Frederic J. Brown | AFP | Getty Images
Wholesale prices in April posted their highest annual increase in more than three years, signaling more nettlesome inflation as pipeline costs intensify.
The producer price index rose a seasonally adjusted 1.4% for the month, much higher than the 0.5% Dow Jones consensus forecast and the upwardly revised 0.7% March increase, the Bureau of Labor Statistics reported Wednesday. This was the largest monthly gain since March 2022.
On an annual basis, the index was up 6%, the biggest increase since December 2022.
Excluding food and energy, core PPI accelerated 1%, compared to the 0.4% estimate. Excluding food, energy and trade services, PPI rose 0.6 %.
Energy was at the root of the unexpectedly high gain in producer prices, as it was for a surge in consumer prices that the BLS reported Tuesday.
For PPI, some three-quarters of the gain in goods prices stemmed from a 7.8% jump in final demand energy, the BLS said.
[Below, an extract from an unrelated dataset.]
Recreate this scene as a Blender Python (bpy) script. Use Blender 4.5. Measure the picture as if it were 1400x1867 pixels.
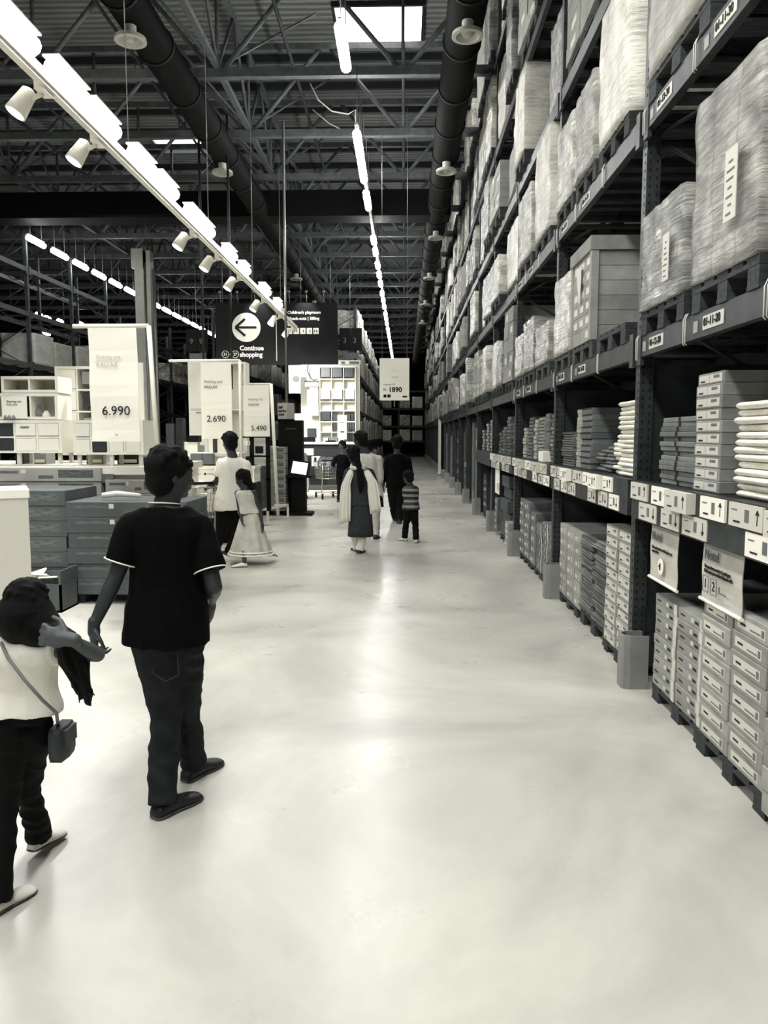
import bpy, bmesh, math, random
from mathutils import Vector, Matrix
from mathutils import noise as mnoise

R = random.Random(7)
sc = bpy.context.scene
for _o in list(bpy.data.objects):
    bpy.data.objects.remove(_o)
COL = sc.collection

# ------------------------------------------------------------------ camera
EYE = 1.68
FPX = 1400.0
PITCH = math.atan((933.5 - 795.0) / FPX)
YAW = math.atan((738.0 - 700.0) / math.hypot(FPX, 933.5 - 795.0))
cd = bpy.data.cameras.new('camera')
cam = bpy.data.objects.new('camera', cd)
COL.objects.link(cam)
cam.location = (0, 0, EYE)
cam.rotation_euler = (math.pi / 2 - PITCH, 0, YAW)
cd.sensor_fit = 'VERTICAL'
cd.sensor_height = 36.0
cd.lens = FPX / 1867.0 * 36.0
cd.clip_end = 300
sc.camera = cam
FW = Vector((-math.sin(YAW) * math.cos(PITCH), math.cos(YAW) * math.cos(PITCH), -math.sin(PITCH)))
RT = Vector((math.cos(YAW), math.sin(YAW), 0))
UPV = RT.cross(FW)


def at(px, py, Y):
    """point of the place seen at a photo pixel, Y metres down the aisle"""
    d = FW + RT * ((px - 700) / FPX) - UPV * ((py - 933.5) / FPX)
    k = Y / d.y
    return Vector((k * d.x, Y, EYE + k * d.z))


# ------------------------------------------------------------------ world, exposure, lights
w = bpy.data.worlds.new('hall_air')
sc.world = w
w.use_nodes = True
w.node_tree.nodes['Background'].inputs[0].default_value = (0.9, 1.0, 1.05, 1)
w.node_tree.nodes['Background'].inputs[1].default_value = 0.005
sc.view_settings.view_transform = 'Standard'
sc.view_settings.look = 'None'
sc.view_settings.gamma = 1
sc.view_settings.exposure = 0.42
sc.view_settings.use_curve_mapping = False
sc.cycles.use_denoising = True
sc.cycles.max_bounces = 6
sc.cycles.diffuse_bounces = 3
sc.cycles.glossy_bounces = 3
sc.cycles.sample_clamp_indirect = 4.0

TUBE_POWER = 66.0      # emission of the aisle battens
TRACK_POWER = 26.0     # emission of the battens on the low track
FAR_POWER = 17.0
SPOT_W = 280.0
SKY_POWER = 4.0


def area(name, loc, sx, sy, watts, rot=(0, 0, 0)):
    l = bpy.data.lights.new(name, 'AREA')
    l.shape = 'RECTANGLE'; l.size = sx; l.size_y = sy; l.energy = watts
    l.color = (1.0, 0.995, 0.975)
    o = bpy.data.objects.new(name, l); COL.objects.link(o)
    o.location = loc; o.rotation_euler = rot
    return o


# added fill light: lamp rows carried on out of view and over the displays
area('fill_lamp_row', (-0.86, -0.5, 7.0), 0.5, 12.0, 560)
area('fill_lamp_row', (-7.0, 1.0, 7.0), 0.8, 10.0, 320)
area('fill_lamp_row', (-7.5, 15.0, 7.4), 0.6, 9.0, 420)  # added fill over the left displays, without a fixture

# ------------------------------------------------------------------ helpers


def lin(c):
    return c / 12.92 if c <= 0.04045 else ((c + 0.055) / 1.055) ** 2.4


def tone(v):
    """the photograph's two-tone grey scale: cool darks, warm lights"""
    k = max(0.0, min(1.0, (v - 0.15) / 0.5))
    a = (0.90, 0.99, 1.03); b = (1.01, 1.0, 0.945)
    return tuple(lin(min(1, v * (a[i] * (1 - k) + b[i] * k))) for i in range(3)) + (1,)


MATS = {}


def mat(name, v, rough=0.6, metal=0.0, var=0.0, vscale=6.0, bump=0.0, bscale=40.0, spec=0.4, emit=0.0, stretch=None, objvar=0.0, coat=0.0):
    if name in MATS:
        return MATS[name]
    m = bpy.data.materials.new(name); m.use_nodes = True
    nt = m.node_tree; N = nt.nodes; L = nt.links
    b = N['Principled BSDF']
    b.inputs['Base Color'].default_value = tone(v)
    b.inputs['Roughness'].default_value = rough
    b.inputs['Metallic'].default_value = metal
    b.inputs['Specular IOR Level'].default_value = spec
    b.inputs['Coat Weight'].default_value = coat
    if emit:
        b.inputs['Emission Color'].default_value = (1.0, 0.995, 0.97, 1)
        b.inputs['Emission Strength'].default_value = emit
    if var or bump or objvar:
        tc = N.new('ShaderNodeTexCoord'); mp = N.new('ShaderNodeMapping')
        L.new(tc.outputs['Object'], mp.inputs[0])
        if stretch:
            mp.inputs['Scale'].default_value = stretch
    if var or objvar:
        n = N.new('ShaderNodeTexNoise'); n.inputs['Scale'].default_value = vscale
        n.inputs['Detail'].default_value = 5; n.inputs['Roughness'].default_value = 0.6
        L.new(mp.outputs[0], n.inputs['Vector'])
        r = N.new('ShaderNodeValToRGB')
        r.color_ramp.elements[0].position = 0.32; r.color_ramp.elements[1].position = 0.68
        r.color_ramp.elements[0].color = tone(max(0.005, v - var)); r.color_ramp.elements[1].color = tone(min(1, v + var))
        L.new(n.outputs['Fac'], r.inputs[0])
        last = r.outputs[0]
        if objvar:
            oi = N.new('ShaderNodeObjectInfo')
            mr = N.new('ShaderNodeMapRange'); mr.inputs['To Min'].default_value = 1 - objvar; mr.inputs['To Max'].default_value = 1 + objvar
            L.new(oi.outputs['Random'], mr.inputs['Value'])
            vm = N.new('ShaderNodeVectorMath'); vm.operation = 'SCALE'
            L.new(last, vm.inputs[0]); L.new(mr.outputs[0], vm.inputs['Scale'])
            last = vm.outputs[0]
        L.new(last, b.inputs['Base Color'])
    if bump:
        n2 = N.new('ShaderNodeTexNoise'); n2.inputs['Scale'].default_value = bscale; n2.inputs['Detail'].default_value = 4
        L.new(mp.outputs[0], n2.inputs['Vector'])
        bp = N.new('ShaderNodeBump'); bp.inputs['Strength'].default_value = bump; bp.inputs['Distance'].default_value = 0.02
        L.new(n2.outputs['Fac'], bp.inputs['Height']); L.new(bp.outputs[0], b.inputs['Normal'])
    MATS[name] = m
    return m


class MB:
    """collects shapes; build() links them as one mesh object"""

    def __init__(s):
        s.v = []; s.f = []; s.m = []; s.smooth = []

    def face(s, idx, m=0, sm=False):
        s.f.append(tuple(idx)); s.m.append(m); s.smooth.append(sm)

    def box(s, x0, x1, y0, y1, z0, z1, m=0, M4=None):
        b = len(s.v)
        for z in (z0, z1):
            for x, y in ((x0, y0), (x1, y0), (x1, y1), (x0, y1)):
                p = Vector((x, y, z))
                s.v.append(tuple(M4 @ p) if M4 else tuple(p))
        for q in ((3, 2, 1, 0), (4, 5, 6, 7), (0, 1, 5, 4), (1, 2, 6, 5), (2, 3, 7, 6), (3, 0, 4, 7)):
            s.face([b + i for i in q], m)
        return s

    def loft(s, rings, m=0, sm=True, cap=True):
        """rings: lists of points, same length"""
        b = len(s.v); n = len(rings[0])
        for r in rings:
            s.v.extend(tuple(p) for p in r)
        for i in range(len(rings) - 1):
            for j in range(n):
                k = (j + 1) % n
                s.face([b + i * n + j, b + i * n + k, b + (i + 1) * n + k, b + (i + 1) * n + j], m, sm)
        if cap:
            s.face([b + j for j in reversed(range(n))], m)
            s.face([b + (len(rings) - 1) * n + j for j in range(n)], m)
        return s

    def tube(s, pts, r, n=8, m=0, sm=True, cap=True):
        pts = [Vector(p) for p in pts]
        rs = r if isinstance(r, (list, tuple)) else [r] * len(pts)
        rings = []; up = None
        for i, p in enumerate(pts):
            t = (pts[min(i + 1, len(pts) - 1)] - pts[max(i - 1, 0)]).normalized()
            if up is None:
                up = Vector((0, 0, 1)) if abs(t.z) < 0.9 else Vector((1, 0, 0))
            a = t.cross(up).normalized(); c = a.cross(t).normalized(); up = c
            rings.append([p + (a * math.cos(2 * math.pi * k / n) + c * math.sin(2 * math.pi * k / n)) * rs[i] for k in range(n)])
        return s.loft(rings, m, sm, cap)

    def beam(s, p0, p1, wd, ht, m=0):
        p0 = Vector(p0); p1 = Vector(p1); t = (p1 - p0).normalized()
        up = Vector((0, 0, 1)) if abs(t.z) < 0.95 else Vector((0, 1, 0))
        a = t.cross(up).normalized() * wd / 2; c = a.cross(t).normalized() * ht / 2
        return s.loft([[p + a * i + c * j for i, j in ((1, 1), (-1, 1), (-1, -1), (1, -1))] for p in (p0, p1)], m, False)

    def cap_tube(s, p0, p1, r0, r1, n=14, m=0):
        """tapered capsule with round ends"""
        p0 = Vector(p0); p1 = Vector(p1); t = p1 - p0
        if t.length < 1e-5:
            t = Vector((0, 0, 1e-4))
        t.normalize()
        pts = []; rs = []
        for k in (80, 60, 40, 20):
            a = math.radians(k); pts.append(p0 - t * r0 * math.sin(a)); rs.append(r0 * math.cos(a))
        pts.append(p0); rs.append(r0); pts.append(p1); rs.append(r1)
        for k in (20, 40, 60, 80):
            a = math.radians(k); pts.append(p1 + t * r1 * math.sin(a)); rs.append(r1 * math.cos(a))
        return s._axial(pts, rs, t, n, m)

    def _axial(s, pts, rs, t, n, m):
        up = Vector((0, 0, 1)) if abs(t.z) < 0.9 else Vector((1, 0, 0))
        a = t.cross(up).normalized(); c = a.cross(t).normalized()
        return s.loft([[p + (a * math.cos(2 * math.pi * k / n) + c * math.sin(2 * math.pi * k / n)) * r for k in range(n)] for p, r in zip(pts, rs)], m, True)

    def cone(s, p0, p1, r0, r1, n=18, m=0, sm=True):
        p0 = Vector(p0); p1 = Vector(p1)
        return s._axial([p0, p1], [r0, r1], (p1 - p0).normalized(), n, m)

    def ball(s, c, r, rot=None, n=16, m=0):
        c = Vector(c); r = Vector(r if isinstance(r, (list, tuple, Vector)) else (r, r, r)); rings = []
        for i in range(1, n // 2 + 1):
            a = -math.pi / 2 + math.pi * i / (n // 2 + 1)
            ring = []
            for k in range(n):
                b = 2 * math.pi * k / n
                p = Vector((r.x * math.cos(a) * math.cos(b), r.y * math.cos(a) * math.sin(b), r.z * math.sin(a)))
                if rot:
                    p = rot @ p
                ring.append(c + p)
            rings.append(ring)
        return s.loft(rings, m, True)

    def quad(s, a, b_, c, d, m=0):
        b = len(s.v); s.v.extend(tuple(p) for p in (a, b_, c, d)); s.face((b, b + 1, b + 2, b + 3), m)
        return s

    def mesh(s, name, mats):
        me = bpy.data.meshes.new(name); me.from_pydata(s.v, [], s.f)
        for mm in (mats if isinstance(mats, (list, tuple)) else [mats]):
            me.materials.append(mm)
        me.polygons.foreach_set('material_index', s.m)
        me.polygons.foreach_set('use_smooth', s.smooth)
        me.update()
        return me

    def build(s, name, mats, parent=None, loc=None):
        return link(name, s.mesh(name, mats), parent, loc)


def link(name, me, parent=None, loc=None):
    o = bpy.data.objects.new(name, me); COL.objects.link(o)
    if parent is not None:
        o.parent = parent
    if loc is not None:
        o.location = loc
    return o


def tag(o, label=None, cat=None, group=None, kind=None):
    if label: o['label'] = label
    if cat: o['category'] = cat
    if group: o['group'] = group
    if kind: o['kind'] = kind
    return o


def root(name, label, cat, loc=(0, 0, 0), group=None, rz=0):
    o = bpy.data.objects.new(name, None); COL.objects.link(o)
    o.location = loc; o.rotation_euler = (0, 0, rz); o.empty_display_size = 0.1
    return tag(o, label, cat, group)


FACE = {'cam': (math.pi / 2, 0, 0), 'aisle': (math.pi / 2, 0, -math.pi / 2)}


def text(name, s, size, m, parent, loc, face='cam', bold=0.0, align='LEFT', sx=1.0):
    c = bpy.data.curves.new('lettering_outline', 'FONT')
    c.body = s; c.size = size; c.extrude = 0.0015; c.offset = bold; c.align_x = align; c.align_y = 'CENTER'
    c.resolution_u = 3
    c.materials.append(m)
    tmp = bpy.data.objects.new('lettering_outline', c); COL.objects.link(tmp)
    me = bpy.data.meshes.new_from_object(tmp)
    bpy.data.objects.remove(tmp)
    o = bpy.data.objects.new(name, me); COL.objects.link(o)
    o.parent = parent; o.location = loc; o.rotation_euler = FACE[face]; o.scale = (sx, 1, 1)
    return o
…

More than 40% of that was traced to a 15.6% surge in gasoline, during a month when prices at the pump soared well past $4 a gallon as pressures from the Iran war hit the broader energy complex.
While much of the inflation move has been attributed to the war and President Donald Trump’s tariffs that were introduced a year ago, the PPI data shows the price pressures were broad-based.
The services index accelerated 1.2%, the biggest monthly gain since March 2022. Two-thirds of the move was attributed to a 2.7% gain in trade services, a sign that tariff costs could be starting to have a larger impact on prices. The move also was buttressed by a 3.5% jump in margins for machinery and equipment wholesaling.